====== DATA SEGMENT
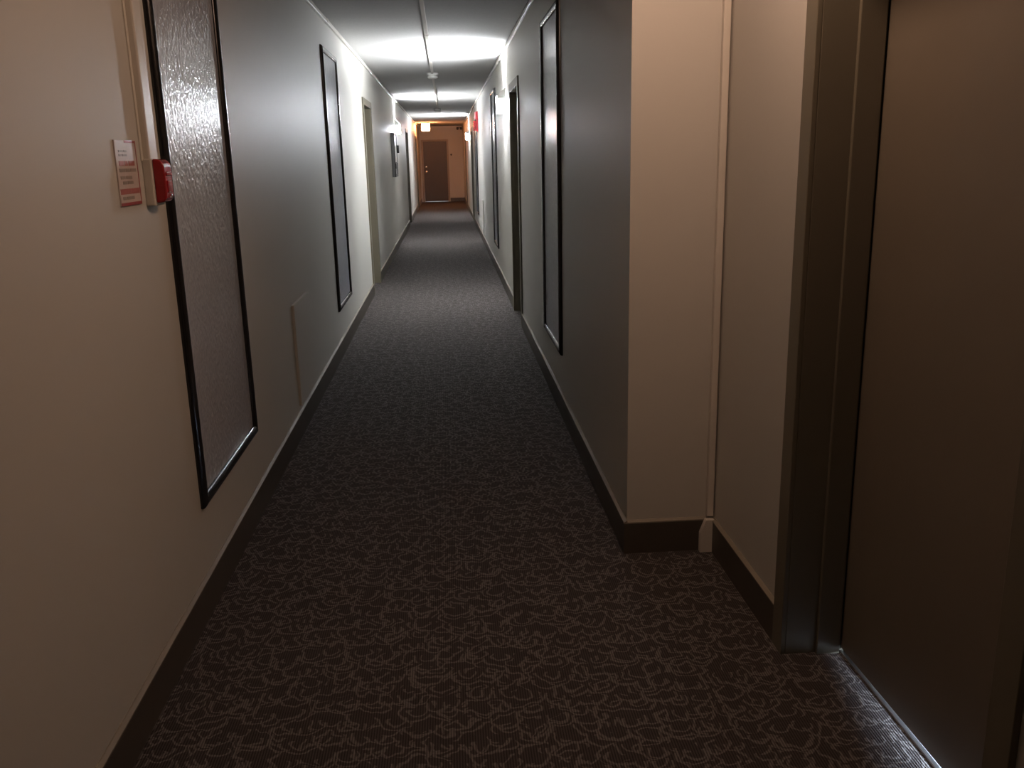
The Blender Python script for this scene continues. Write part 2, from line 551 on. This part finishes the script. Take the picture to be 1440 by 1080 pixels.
r = thing('pull_station', (XL + 0.025, 2.636, 1.322), 'red fire alarm pull station on the beige box beside the first left panel', 'fire alarm')
pf = []
x0, z0, z1, d, rr = XL + 0.025, 1.325, 1.444, 0.030, 0.022
pf.append((x0, z0))
for i in range(9):
    t = -math.pi / 2 + math.pi / 2 * i / 8
    pf.append((x0 + d - rr + rr * math.cos(t), z0 + rr + rr * math.sin(t)))
for i in range(9):
    t = math.pi / 2 * i / 8
    pf.append((x0 + d - rr + rr * math.cos(t), z1 - rr + rr * math.sin(t)))
pf.append((x0, z1))
MB().prism(pf, 1, 2.602, 2.672).build('housing', M['red'], r, bevel=0.004, smooth=True)
MB().box(x0 + d - 0.002, x0 + d + 0.004, 2.612, 2.662, 1.398, 1.410).build('pull_bar', M['red'], r, bevel=0.003)
MB().box(x0 + d - 0.002, x0 + d + 0.003, 2.616, 2.658, 1.352, 1.386).build('raised_plate', M['red'], r, bevel=0.003)
MB().lathe([(0.001, -0.001), (0.005, -0.001), (0.005, 0.004), (0.001, 0.005)], x0 + d, 2.637, 1.3425, axis=0, seg=14).build('lock_screw', M['nickel'], r, smooth=True)

# laminated sign
sx = XL
r = thing('fire_notice', (sx, 2.46, 1.325), 'small laminated notice with red borders on the left wall beside the alarm', 'sign')
MB().box(sx, sx + 0.004, 2.388, 2.545, 1.326, 1.492).build('backing', M['paper'], r, bevel=0.0008)
e0, e1 = sx + 0.0040, sx + 0.0046
def pr(name, y0, y1, z0, z1, mm):
    MB().box(e0, e1, y0, y1, z0, z1).build(name, mm, r)
pr('border_strip', 2.388, 2.545, 1.327, 1.335, M['print_red'])
pr('border_strip', 2.540, 2.545, 1.335, 1.492, M['print_red'])
pr('border_strip', 2.460, 2.540, 1.486, 1.492, M['print_red'])
pr('red_band', 2.392, 2.536, 1.356, 1.370, M['print_pink'])
for (z, words, hgt, mm) in ((1.342, ((2.405, 2.432), (2.436, 2.490)), 0.008, M['print_grey']),
                            (1.381, ((2.418, 2.450), (2.454, 2.495)), 0.008, M['print_grey']),
                            (1.394, ((2.405, 2.440), (2.445, 2.490)), 0.008, M['print_grey']),
                            (1.412, ((2.402, 2.445), (2.449, 2.480), (2.484, 2.528)), 0.009, M['print_grey']),
                            (1.428, ((2.405, 2.440), (2.446, 2.470), (2.476, 2.522)), 0.012, M['print_pink']),
                            (1.452, ((2.410, 2.430), (2.436, 2.470)), 0.005, M['print_grey']),
                            (1.462, ((2.410, 2.445), (2.450, 2.470)), 0.005, M['print_grey'])):
    for (ya, yb) in words:
        pr('printed_word', ya, yb, z, z + hgt, mm)

# access panels low on the walls
o = MB().box(XL, XL + 0.014, 4.69, 5.20, 0.155, 0.700).build('access_panel', M['wall'], bevel=0.002)
tag(o, 'beige access panel low on the left wall between the two framed panels', 'panel')
o = MB().box(XR - 0.016, XR, 15.2, 15.62, 0.160, 0.720).build('access_panel', M['wall'], bevel=0.002)
tag(o, 'pale access panel low on the right wall just before the red horn', 'panel')


# ------------------------------------------------------------------ framed panels
def wall_panel(x, sgn, y0, y1, z0, z1, label):
    """sgn: direction out of the wall"""
    r = thing('wall_panel', (x, (y0 + y1) / 2, z0), label, 'panel', 'tall framed panels along the hall walls')
    fwid, lo, hi = 0.042, 0.006, 0.021
    q = sorted((x, x + sgn * 0.006))
    MB().box(q[0], q[1], y0 + 0.02, y1 - 0.02, z0 + 0.02, z1 - 0.02).build('panel_board', M['board'], r)
    A = x
    oy0, oy1, oz0, oz1 = y0, y1, z0, z1
    iy0, iy1, iz0, iz1 = y0 + fwid, y1 - fwid, z0 + fwid, z1 - fwid
    outer = [(oy0, oz0), (oy1, oz0), (oy1, oz1), (oy0, oz1)]
    inner = [(iy0, iz0), (iy1, iz0), (iy1, iz1), (iy0, iz1)]
    for i in range(4):
        j = (i + 1) % 4
        def sect(c):
            (oy, oz), (iy, iz) = outer[c], inner[c]
            out = [(A, oy, oz)]
            for q in range(11):                      # half-round moulding
                t = math.pi * q / 10
                k = 0.5 - 0.5 * math.cos(t)
                out.append((x + sgn * (lo + (hi - lo) * math.sin(t)), oy + (iy - oy) * k, oz + (iz - oz) * k))
            return out + [(A, iy, iz)]
        MB().loft([sect(i), sect(j)]).build('frame_rail', M['black'], r, smooth=True)
    return r


wall_panel(XL, 1, 2.765, 3.60, 0.345, 2.205, 'framed grey panel on the left wall, nearest, beside the red pull station')
wall_panel(XL, 1, 6.60, 7.45, 0.340, 2.205, 'framed grey panel on the left wall just before its first door')
wall_panel(XR, -1, 4.83, 5.665, 0.345, 2.205, 'framed grey panel on the right wall, nearest, just past the wall corner')
wall_panel(XR, -1, 10.85, 11.70, 0.345, 2.205, 'narrow-looking framed panel on the right wall beyond its first door')
wall_panel(XR, -1, 17.35, 18.20, 0.345, 2.205, 'farthest framed panel on the right wall under the red horn')


# ------------------------------------------------------------------ lights with bodies
def sconce(x, sgn, y, label):
    r = thing('wall_sconce', (x, y, 1.835), label, 'lamp', 'glowing sconces along the hall')
    hw, z0, z1, d0, d1 = 0.09, 1.845, 2.025, 0.012, 0.084
    X = lambda d: x + sgn * d
    def bx(da, db, *rest):
        q = sorted((X(da), X(db)))
        return MB().box(q[0], q[1], *rest)
    bx(0, d0, y - 0.10, y + 0.10, z0 - 0.01, z1 + 0.05).build('back_plate', M['white_plastic'], r, bevel=0.003)
    bx(d1 - 0.006, d1, y - hw + 0.006, y + hw - 0.006, z0 + 0.02, z1 - 0.055).build('front_glass', M['sconce_front'], r)
    for e in (y - hw, y + hw - 0.006):
        MB().prism([(X(d0), z0), (X(d1), z0), (X(d1), z1 - 0.05), (X(d0), z1 - 0.05)], 1, e, e + 0.006).build('end_glass', M['sconce_end'], r)
        MB().prism([(X(d0), z1 - 0.05), (X(d1), z1 - 0.05), (X(d1), z1 - 0.02), (X(d0), z1 + 0.045)], 1, e, e + 0.006).build('cutoff_fin', M['white_plastic'], r)  # unseen tapered fins, added to narrow the upward light near the wall
    bx(d0 + 0.002, d1 - 0.008, y - 0.032, y + 0.032, z1 - 0.066, z1 - 0.058).build('upper_lamp_opening', M['sconce_up'], r)
    bx(d0 + 0.002, d1 - 0.008, y - hw + 0.008, y + hw - 0.008, z0 + 0.022, z0 + 0.026).build('lower_lamp_opening', M['sconce_down'], r)
    return r


sconce(XR, -1, 9.22, 'glowing white sconce on the right wall just beyond the first door')
sconce(XL, 1, 15.95, 'glowing white sconce on the left wall above the equipment cabinet')
sconce(XR, -1, 22.85, 'glowing white sconce on the right wall near the orange end')

LY = 27.4
r = thing('end_lamp', (-0.535, LY, 2.20), 'glowing orange boxy ceiling lamp in front of the far door', 'lamp')
MB().box(-0.655, -0.415, LY - 0.12, LY + 0.12, 2.205, 2.41).build('amber_shade', M['end_glass'], r, bevel=0.02)
MB().box(-0.665, -0.405, LY - 0.13, LY + 0.13, 2.41, H).build('canopy', M['white_plastic'], r, bevel=0.004)


# ------------------------------------------------------------------ small fittings
def smoke(y, label):
    r = thing('smoke_detector', (-0.115, y, H), label, 'smoke detector', 'smoke detectors on the ceiling')
    MB().lathe([(0.001, 0), (0.072, 0), (0.072, -0.022), (0.066, -0.026), (0.001, -0.026)], -0.115, y, H, seg=28).build('base', M['white_plastic'], r, smooth=True)
    MB().lathe([(0.001, -0.026), (0.050, -0.026), (0.050, -0.034), (0.064, -0.038), (0.062, -0.056), (0.045, -0.066), (0.001, -0.068)], -0.115, y, H, seg=28).build('head', M['white_plastic'], r, smooth=True)


smoke(11.63, 'white smoke detector on the ceiling past the first bright band')
smoke(19.93, 'small far smoke detector on the ceiling past the second bright band')

r = thing('alarm_horn', (XR, 16.70, 1.87), 'red alarm horn with strobe high on the right wall', 'fire alarm')
MB().box(XR - 0.030, XR, 16.64, 16.77, 1.87, 2.22).build('back_plate', M['red'], r, bevel=0.004)
MB().box(XR - 0.085, XR - 0.030, 16.645, 16.765, 1.88, 2.06).build('horn', M['red'], r, bevel=0.02, seg=3)
MB().box(XR - 0.058, XR - 0.030, 16.66, 16.75, 2.08, 2.21).build('strobe_lens', M['strobe'], r, bevel=0.012)

r = thing('equipment_cabinet', (XL, 14.82, 1.15), 'narrow grey cabinet with black latch on the left wall', 'cabinet')
MB().box(XL, XL + 0.045, 14.46, 15.18, 1.15, 1.82).build('body', M['grey_metal'], r, bevel=0.003)
f = MB()
f.box(XL + 0.045, XL + 0.056, 14.46, 14.50, 1.15, 1.82).box(XL + 0.045, XL + 0.056, 15.14, 15.18, 1.15, 1.82)
f.box(XL + 0.045, XL + 0.056, 14.50, 15.14, 1.78, 1.82).box(XL + 0.045, XL + 0.056, 14.50, 15.14, 1.15, 1.19).box(XL + 0.045, XL + 0.056, 14.50, 15.14, 1.36, 1.38)
f.build('door_frame', M['dark_plastic'], r, bevel=0.002)
MB().box(XL + 0.045, XL + 0.050, 14.50, 15.14, 1.38, 1.78).build('door_panel', M['white_plastic'], r)
MB().box(XL + 0.056, XL + 0.090, 15.10, 15.17, 1.52, 1.64).build('latch', M['dark_plastic'], r, bevel=0.004)
MB().box(XL + 0.056, XL + 0.066, 14.47, 14.56, 1.28, 1.36).build('hinge', M['dark_plastic'], r, bevel=0.002)

r = thing('emergency_light', (0.50, YE - 0.04, 2.34), 'dark twin-headed emergency light high on the far wall', 'lamp')
MB().box(0.41, 0.59, YE - 0.05, YE, 2.375, 2.40).build('bracket', M['dark_plastic'], r, bevel=0.003)
for dx in (-0.055, 0.055):
    MB().lathe([(0.001, 0.0), (0.020, 0.0), (0.042, -0.05), (0.042, -0.07), (0.036, -0.074), (0.001, -0.07)], 0.50 + dx, YE - 0.05, 2.345, axis=1, seg=18).build('lamp_head', M['dark_plastic'], r, smooth=True)
o = MB().lathe([(0.001, 0), (0.030, 0), (0.030, -0.010), (0.020, -0.016), (0.001, -0.017)], 0.205, YE, 1.52, axis=1, seg=18).build('wall_button', M['dark_plastic'], smooth=True)
tag(o, 'small dark round button on the wall right of the end door', 'button')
============
Pictures are excluded; extract exactly the lines from the start of the data through the line that holds "M['nickel'], r, smooth=True)", both ends included.

→ **SOLUTION TO THIS EXERCISE**:
The Blender Python script for this scene continues. Write part 2, from line 551 on. This part finishes the script. Take the picture to be 1440 by 1080 pixels.
r = thing('pull_station', (XL + 0.025, 2.636, 1.322), 'red fire alarm pull station on the beige box beside the first left panel', 'fire alarm')
pf = []
x0, z0, z1, d, rr = XL + 0.025, 1.325, 1.444, 0.030, 0.022
pf.append((x0, z0))
for i in range(9):
    t = -math.pi / 2 + math.pi / 2 * i / 8
    pf.append((x0 + d - rr + rr * math.cos(t), z0 + rr + rr * math.sin(t)))
for i in range(9):
    t = math.pi / 2 * i / 8
    pf.append((x0 + d - rr + rr * math.cos(t), z1 - rr + rr * math.sin(t)))
pf.append((x0, z1))
MB().prism(pf, 1, 2.602, 2.672).build('housing', M['red'], r, bevel=0.004, smooth=True)
MB().box(x0 + d - 0.002, x0 + d + 0.004, 2.612, 2.662, 1.398, 1.410).build('pull_bar', M['red'], r, bevel=0.003)
MB().box(x0 + d - 0.002, x0 + d + 0.003, 2.616, 2.658, 1.352, 1.386).build('raised_plate', M['red'], r, bevel=0.003)
MB().lathe([(0.001, -0.001), (0.005, -0.001), (0.005, 0.004), (0.001, 0.005)], x0 + d, 2.637, 1.3425, axis=0, seg=14).build('lock_screw', M['nickel'], r, smooth=True)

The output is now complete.